Costco’s Lack of Improvement for its Online Presence Can Mean Bad News, Especially as Amazon Closes Acquisition Deal with Whole Foods

Costco

Costco Wholesale Corp (NASDAQ:$COST) began its venture into e-commerce as early as 1998 – just when Amazon (NASDAQ:$AMZN) started to expand its product offers beyond books. Despite this, however, Costco has shown little to no growth in the digital business realm. This can be extremely damaging for the popular grocer and/or department store as similar companies like Walmart (NYSE:$WMT), Best Buy (NYSE:$BBY), and Target (NYSE:$TGT) have been accelerating and expanding their online presence in the face of Amazon’s retail domination. Compared to Walmart’s 63% increase in e-commerce sales, Best Buy’s 23% increase, as well as Target’s 22% increase, Costco’s 11% increase is something that investors should be concerned about. Overall, the e-commerce market has been increasing by 15% annually.

However, Costco does have a reason for its rather slow online growth. While the company does offer 6,000 more products online than in-store, Costco’s in-store sales fared much better due to a larger demographic of older consumers.

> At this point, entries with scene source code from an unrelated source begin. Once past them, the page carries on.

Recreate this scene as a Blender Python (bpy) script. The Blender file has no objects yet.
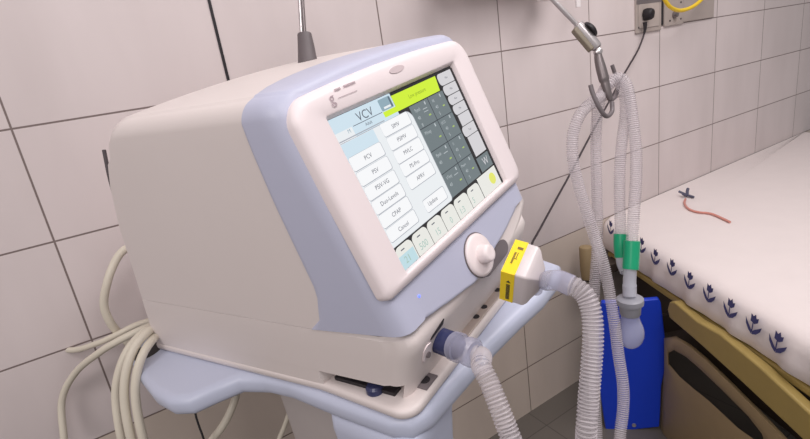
import bpy, math, random
from mathutils import Vector, Matrix
from math import sin, cos, tan, pi, radians
random.seed(7)
CH = 1.46                     # eye height of the photographer
F = 497.6; TILT = 0.30044
R = Matrix(((0.8329574, -0.2788540, 0.4779355), (-0.5341142, -0.1794999, 0.8261367), (-0.1445821, -0.9434088, -0.2984556)))
L = Matrix(((0.9255768, 0.3581034, 0.1227583), (-0.3605611, 0.9327327, -0.0023441), (-0.1153401, -0.0420922, 0.9924338)))
C0 = Vector((0.4163223, 0.6170998, -0.1401777 + CH))
LT = L.transposed()
EYE = Vector((0, 0, CH))
WALL = 1.3
def ray(px, py): return R @ Vector(((px - 405) / F, (py - 219.5) / F, 1.0))
def atd(px, py, d): return EYE + ray(px, py) * d                 # point at a depth
def aty(px, py, y): v = ray(px, py); return EYE + v * (y / v.y)
def atz(px, py, z): v = ray(px, py); return EYE + v * ((z - CH) / v.z)
def W(x, y, z): return C0 + LT @ Vector((x, y, z))               # ventilator frame -> world
ST, CT = sin(TILT), cos(TILT)
def PL(x, s, d=0.0): return W(x, s * ST - d * CT, s * CT + d * ST)   # on the tilted front face

col = bpy.context.scene.collection
# ------------------------------------------------------------------ materials
def mat(name, rgb, rough=.5, metal=0, alpha=1, noise=0, nscale=30, bump=0, emis=0, trans=0, ior=1.45, spec=.5, bscale=200):
    m = bpy.data.materials.new(name); m.use_nodes = True
    nt = m.node_tree; b = nt.nodes['Principled BSDF']
    b.inputs['Base Color'].default_value = (*rgb, 1); b.inputs['Roughness'].default_value = rough
    b.inputs['Metallic'].default_value = metal; b.inputs['Alpha'].default_value = alpha
    b.inputs['Transmission Weight'].default_value = trans; b.inputs['IOR'].default_value = ior
    b.inputs['Specular IOR Level'].default_value = spec
    if emis:
        b.inputs['Emission Color'].default_value = (*rgb, 1); b.inputs['Emission Strength'].default_value = emis
    tc = nt.nodes.new('ShaderNodeTexCoord')
    n = nt.nodes.new('ShaderNodeTexNoise'); n.inputs['Scale'].default_value = nscale; n.inputs['Detail'].default_value = 4
    nt.links.new(tc.outputs['Object'], n.inputs['Vector'])
    if noise:
        mx = nt.nodes.new('ShaderNodeMix'); mx.data_type = 'RGBA'
        mx.inputs[6].default_value = (*[c * (1 - noise) for c in rgb], 1); mx.inputs[7].default_value = (*[min(1, c * (1 + noise)) for c in rgb], 1)
        nt.links.new(n.outputs['Fac'], mx.inputs[0]); nt.links.new(mx.outputs[2], b.inputs['Base Color'])
    if bump:
        n2 = nt.nodes.new('ShaderNodeTexNoise'); n2.inputs['Scale'].default_value = bscale
        nt.links.new(tc.outputs['Object'], n2.inputs['Vector'])
        bp = nt.nodes.new('ShaderNodeBump'); bp.inputs['Strength'].default_value = bump; bp.inputs['Distance'].default_value = .002
        nt.links.new(n2.outputs['Fac'], bp.inputs['Height']); nt.links.new(bp.outputs['Normal'], b.inputs['Normal'])
    return m
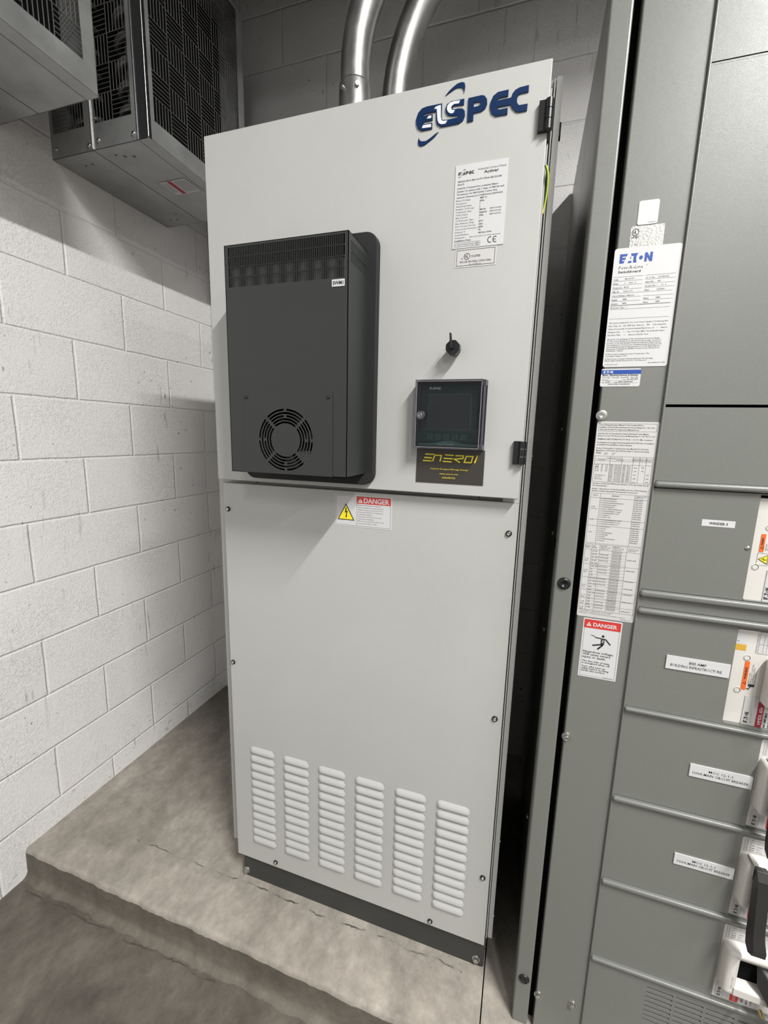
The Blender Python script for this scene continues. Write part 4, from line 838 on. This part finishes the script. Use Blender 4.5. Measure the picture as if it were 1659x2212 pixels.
# engraved circuit plates
def plate(x0, x1, z0, z1, lines, name='name_plate', th=.0022, lab=None):
    m = MB(); y = YS - .003; m.box(x0, x1, y - th, y, z0, z1, WHITE)
    for s, u, v, hh, wd, b in lines: m.text(s, x0 + u * (x1 - x0), z0 + v * (z1 - z0), hh, INK, front(y - th - .0002), wd, 'c', b or .004)
    return m.build(name, sb, bevel=.0003, label=lab)
plate(1.0625, 1.1652, .9950, 1.0215, [('800 AMP', .50, .55, .0056, .028, 0), ('BUILDING INFRASTRUCTURE', .48, .24, .0056, .083, 0)], lab='white engraved plate BUILDING INFRASTRUCTURE')
plate(1.1288, 1.2304, .7790, .8055, [('MCC 12-1-1', .50, .56, .0052, .039, 0), ('1200A MAIN CIRCUIT BREAKER', .50, .25, .0054, .091, 0)], lab='white engraved plate MCC 12-1-1')
plate(1.1275, 1.2296, .5742, .5992, [('MCC 13-1-1', .50, .56, .0052, .039, 0), ('1200A MAIN CIRCUIT BREAKER', .50, .25, .0054, .091, 0)], lab='white engraved plate MCC 13-1-1')
m = plate(1.0858, 1.1362, 1.2763, 1.2882, [('WINDER 3', .50, .30, .0046, .028, .02)], 'tape_label', .0004, 'white label tape reading WINDER 3')
# upright text place: rotated 90 degrees, u runs up, v runs left
def rot(y): return lambda u, v, w_: (-v, y - w_, u)
# ---- upper two breakers: flat white fronts
def flat_breaker(bx, z0, z1, orange_z, tall):
    yb = YS + .004; m = MB(); zt = z1 - .0055 if not tall else z1 - .004
    m.box(bx + .0004, bx + .27, yb, yb + .02, z0 + .0004, zt, WPL)
    for (x, z) in ((bx + .0235, z0 + (.132 if tall else .0635)), (bx + .0170, z0 + (.0665 if tall else .1220))) if tall else ((bx + .0130, z0 + .0615), (bx + .0235, z0 + .1335)):
        m.lathe((x, yb - .0001, z), (0, -1, 0), [(.0052, .0004), (.0045, .0004), (.0044, -.004), (.0001, -.004)], VOID, 20)
        m.lathe((x, yb - .0001, z), (0, -1, 0), [(.0062, 0), (.0058, .0006), (.0050, .0004)], WPL, 20)
    m.box(bx + .0310, bx + .20, yb - .0012, yb, z0 + .0005, z0 + .058, PAPER)
    b = m.build('circuit_breaker', sb, label='white moulded breaker front with warning strip')
    s = MB(); F = front(yb - .0006); G = rot(yb - .0008)
    zo0, zo1, xo0, xo1 = orange_z
    rect(s, xo0, xo1, zo0, zo1, ORNG, F); s.text('WARNING', zo0 + (zo1 - zo0) * .58, -(xo1 - .0022), (xo1 - xo0) * .46, INK, G, (zo1 - zo0) * .42, 'c', .03)
    zc = zo0 + (zo1 - zo0) * .24; xc = (xo0 + xo1) / 2; s.curve2d([(xc - .0025, zc), (xc + .0025, zc - .0035), (xc + .0025, zc + .0035)], [[(xc - .0012, zc), (xc + .0019, zc - .0022), (xc + .0019, zc + .0022)]], 0, INK, front(yb - .0008))
    for i, (t_, wd) in enumerate((('Hazardous voltage.', .5), ('Will cause death or severe injury.', .9), ('Turn off and lock out power', .75), ('before servicing.', .5))): s.text(t_, zo0 + (zo1 - zo0) * (.25 if tall else .1), -(xo1 + .0035 + .0030 * i), .0018, INK, G, (zo1 - zo0) * wd * .75, 'l', .01)
    if tall:
        strokes(s, [(xo1 + .001, zo0 + .004), (xo1 + .004, zo0 + .002), (xo1 + .006, zo0 + .006), (xo1 + .008, zo0 + .010)], .0014, INK, F); rect(s, xo1 + .003, xo1 + .0125, zo0 + .008, zo0 + .013, INK, F)
    else:
        a, c = xo0, zo0; s.curve2d([(a - .001, c - .002), (a - .001, c - .024), (a + .016, c - .024), (a + .016, c - .002)], [[(a - .0006, c - .0024), (a - .0006, c - .0236), (a + .0156, c - .0236), (a + .0156, c - .0024)]], 0, INK, F)
        s.curve2d([(a + .0005, c - .013), (a + .0145, c - .0045), (a + .0145, c - .0215)], [], 0, INK, F); s.curve2d([(a + .0020, c - .013), (a + .0137, c - .0060), (a + .0137, c - .0200)], [], 0, YEL, front(yb - .0008))
        strokes(s, [(a + .005, c - .013), (a + .009, c - .0115), (a + .009, c - .0145), (a + .0135, c - .013)], .0011, INK, front(yb - .001))
    s.build('warning_label', b, label='orange and white warning strip')
    s = MB(); xe = bx + (.0352 if tall else .0335)
    kk = .0215 / 3.8
    place = lambda u, v, w_: (xe + .0052 - v, yb - .0014 - w_, z0 + .0045 + u)
    eaton(s, 0, 0, .0215, INK, place); s.text('Cutler-Hammer Series C', .001, -.0045, .0013, INKG, place, .022); s.text('Type', .001, -.0068, .0013, INKG, place)
    s.build('maker_label', b)
    return b, yb
b1, yb = flat_breaker(1.1660, 1.1470, 1.3372, (1.2366, 1.2688, 1.1798, 1.1864), False)
m = MB(); m.box(1.167, 1.44, YS + .0025, YS + .0045, 1.3318, 1.3370, VOID); m.build('shadow_slot', b1)
b2, yb = flat_breaker(1.1680, .9045, 1.0940, (.9735, 1.0303, 1.1898, 1.1970), True)
m = MB(); m.box(1.1684, 1.1872, yb - .0004, yb - .0001, 1.0497, 1.0612, GOLD); m.build('tape', b2, label='gold tape patch')
m = MB(); m.box(1.1684, 1.1872, yb - .0003, yb - .0001, 1.0625, 1.0840, WHITE); m.text('A2', 1.172, 1.066, .0022, INK, front(yb - .0005)); m.build('tag', b2)
m = MB(); F = front(yb - .0004); rect(m, 1.2020, 1.2900, 1.0478, 1.0895, PAPER, F); F2 = front(yb - .0006); frame(m, 1.2050, 1.2900, 1.0478, 1.0895, .0003, INK, F2); rect(m, 1.2050, 1.29, 1.0655, 1.0659, INK, F2)
for i in range(3): m.text('600 VAC 50/60 Hz', 1.050, -(1.2035 + i * .006) if i == 0 else -(1.208 + i * .005), .0014, INKG, rot(yb - .0006), .034)
for dx in (0, .0050): strokes(m, [(1.2180 + .0022 + .0030 * math.cos(math.radians(a)) + 0, 1.077 + dx * 1.4 + .0026 * math.sin(math.radians(a))) for a in range(200, 345, 12)], .0010, INK, F2)
m.build('rating_label', b2)
m = MB(); rect(m, 1.2205, 1.2303, .9048, .9552, CRIM, front(yb - .0016)); m.text('HMDL 65k', .9100, -1.2282, .0052, WHITE, rot(yb - .0018), .036, bold=.02)
m.text('800 AMP MAX', .9058, -1.2362, .0036, INK, rot(yb - .0016), .030, bold=.03); m.text('600 VAC • 500 VDC', .9058, -1.2425, .0036, INK, rot(yb - .0016), .040, bold=.03); m.text('3 POLE', .9440, -1.2370, .0036, INK, rot(yb - .0016), .016, bold=.03)
m.build('type_label', b2, label='dark red strip lettered HMDL 65k')
m = MB(); m.rbox(1.2192, 1.40, yb - .026, yb - .0002, .9555, 1.0440, .006, WPL, 3); m.box(1.2335, 1.39, yb - .0265, yb - .010, .972, 1.026, VOID); m.build('handle_collar', b2, label='raised moulded handle collar')
m = MB(); m.rbox(1.2390, 1.262, yb - .060, yb - .012, .985, 1.018, .003, BPL, 2); m.build('handle', b2)

# ---- lower three large-frame breakers with lever handles
def lever_breaker(bx, z0, z1, on, lab):
    yb = YS - .0010; m = MB(); m.box(bx + .0004, bx + .262, yb, yb + .022, z0 + .0004, z1 - .0008, WPL); b = m.build('circuit_breaker', sb, bevel=.0006, label=lab)
    zt = z1 - .003; s = MB(); F = front(yb - .0005); F2 = front(yb - .0007)
    zc1 = z1 - .0370; zc0 = z0 + .0440          # collar top / foot
    rect(s, bx + .0060, bx + .110, zc1 + .004, zt, PAPER, F); frame(s, bx + .0150, bx + .043, zc1 + .004, zt - .009, .0003, INK, F2); rect(s, bx + .0150, bx + .110, zt - .0075, zt - .0071, INK, F2)
    s.text('IEC 947-2 EN60947-2', zc1 + .006, -(bx + .0105), .0017, INKG, rot(yb - .0007), .026); s.text('MCS DIGITRIP RMS', bx + .016, zt - .005, .0026, INK, F2, .030)
    for dz in (0, .0048): strokes(s, [(bx + .0192 + .0024 * math.cos(math.radians(a)), zc1 + .0155 - dz + .0024 * math.sin(math.radians(a))) for a in range(195, 350, 15)], .0008, INK, F2)
    s.text('UL', bx + .0175, zc1 + .0185, .0030, INKG, F2); s.text('5 amps', bx + .0255, zc1 + .0178, .0022, INK, F2); s.text('5 ms ~', bx + .0255, zc1 + .0118, .0022, INK, F2); s.text('60 50 Hz', bx + .0250, zc1 + .0065, .0019, INKG, F2)
    s.build('rating_label', b)
    s = MB(); rect(s, bx + .0060, bx + .0780, z0 + .003, zc0 - .006, PAPER, F)
    place = lambda u, v, w_: (bx + .0150 - v, yb - .0007 - w_, z0 + .0055 + u)
    eaton(s, 0, 0, .0205, INK, place); s.text('Electrical', .001, -.0048, .0013, INKG, place, .018)
    rect(s, bx + .0315, bx + .0455, z0 + .003, zc0 - .006, RED, F2); s.text('HIGH 65k', z0 + .0062, -(bx + .0410), .0052, PAPER, rot(yb - .0009), .024, bold=.01)
    for i, t_ in enumerate(('1200 AMP', '600 VAC', '3 POLE')): s.text(t_, z0 + .0062, -(bx + .0540 + .0075 * i), .0034, INK, rot(yb - .0007), .020, bold=.02)
    s.build('maker_label', b, label='white label with red strip')
    # collar: sloped ring
    c = MB(); xa, xb = bx + .0030, bx + .0950; yo = yb - .024
    out = rrect(xa, xb, zc0, zc1, .008, 6); ins = rrect(xa + .0075, xb - .006, zc0 + .006, zc1 - .005, .006, 6); hol = rrect(xa + .0210, xb - .008, zc0 + .020, zc1 - .0140, .002, 6); n = len(out)
    vs = [(p[0], yb, p[1]) for p in out] + [(p[0] * .8 + q_[0] * .2, yo + .003, p[1] * .8 + q_[1] * .2) for p, q_ in zip(out, ins)] + [(p[0], yo, p[1]) for p in ins] + [(p[0], yo + .001, p[1]) for p in hol] + [(p[0] + .001, yb + .006, p[1]) for p in hol]
    c.add(vs, [(k_ * n + i, k_ * n + (i + 1) % n, (k_ + 1) * n + (i + 1) % n, (k_ + 1) * n + i) for k_ in range(4) for i in range(n)], WPL, True)
    c.prism(hol, yb - .0002, yb + .0008, VOID)
    c.prism([(xa + .019, zc0 + .006), (xb - .010, zc0 + .0045), (xb - .010, zc0 + .018), (xa + .05, zc0 + .0195), (xa + .019, zc0 + .0215)], yo - .0015, yo + .002, WPL)
    c.text('PUSH TO TRIP', zc0 + .018, -(xa + .0175), .0036, WHITE, rot(yo - .0006), .030, bold=.02)
    c.build('handle_collar', b, label='raised moulded handle collar')
    h_ = MB()
    if on == 'down':       # lever hanging over the front of the breaker
        prof = [(zc1 - .002, yb - .024), (zc1 + .001, yb - .036), (zc1 - .014, yb - .045), (zc1 - .030, yb - .046), (zc1 - .120, yb - .056), (zc1 - .146, yb - .062), (zc1 - .160, yb - .060), (zc1 - .168, yb - .048), (zc1 - .160, yb - .036), (zc1 - .140, yb - .034), (zc1 - .030, yb - .028), (zc1 - .018, yb - .012), (zc1 - .006, yb - .012)]
        prof = [(y, z) for z, y in prof]; xl = bx + .0125; n = len(prof)
        wl_ = [.0, 0, 0, .001, .003, .004, .004, .004, .004, .003, .001, 0, 0]; wr_ = [.021, .021, .021, .020, .0185, .0215, .0225, .0225, .0225, .0185, .020, .021, .021]
        vs = [(xl + wl_[i], y, z) for i, (y, z) in enumerate(prof)] + [(xl + wl_[i] + wr_[i], y, z) for i, (y, z) in enumerate(prof)]
        h_.add(vs, [tuple(range(n)), tuple(range(2 * n - 1, n - 1, -1))] + [(i, i + n, (i + 1) % n + n, (i + 1) % n) for i in range(n)], BPL)
        h_.box(xl - .0018, xl, yb - .030, yb - .004, zc1 - .022, zc1 + .004, ZINC)
    else:                  # lever pointing out and to the right
        a = Vector((bx + .074, yb - .010, (zc0 + zc1) / 2 + .006)); bvec = Vector((bx + .118, yb - .075, (zc0 + zc1) / 2 - .050)); d = (bvec - a)
        s1 = Vector((0, .35, 1)).normalized() * .024; s2 = Vector((.014, 0, 0))
        vs = []
        for t_, k_ in ((0, .9), (.35, 1.05), (.75, 1.2), (1.0, 1.0), (1.08, .6)):
            c_ = a + d * t_; vs += [c_ + s1 * k_ - s2, c_ + s1 * k_ + s2, c_ - s1 * k_ + s2, c_ - s1 * k_ - s2]
        fs = [(i * 4 + j, i * 4 + (j + 1) % 4, (i + 1) * 4 + (j + 1) % 4, (i + 1) * 4 + j) for i in range(4) for j in range(4)] + [(3, 2, 1, 0), (16, 17, 18, 19)]
        h_.add(vs, fs, BPL); h_.cyl((bx + .060, yb - .040, zc0 + .010), (bx + .060, yb - .050, zc0 + .010), .0040, BRASS, 14)
    h_.build('lever_handle', b, bevel=.0022, seg=2, label='thick black lever')
lever_breaker(1.2335, .6985, .8860, 'down', 'white breaker with black lever, beside the MCC 12-1-1 plate')
lever_breaker(1.2335, .4915, .6760, 'down', 'white breaker with long black lever, beside the MCC 13-1-1 plate')
lever_breaker(1.2325, .2835, .4685, 'out', 'white breaker with open black slot above the vent cover')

Still, this doesn’t mean that Costco is completely exempt from being threatened by the rise of online retail. According to Bloomberg, about half of Costco’s consumers are also Amazon Prime members – a dramatic increase from the 14% it saw about five years ago. If this isn’t concerning enough, Amazon is also about to close its acquisition of Whole Foods (NASDAQ:$WFM). Because Costco is most well-known for their low prices and bulk grocery goods, Amazon’s partnership with Whole Foods could pose a potential to damage Costco’s sales.

On Thursday, August 24th, Costco’s stock closed after a 5.04% decrease, reaching $151.33.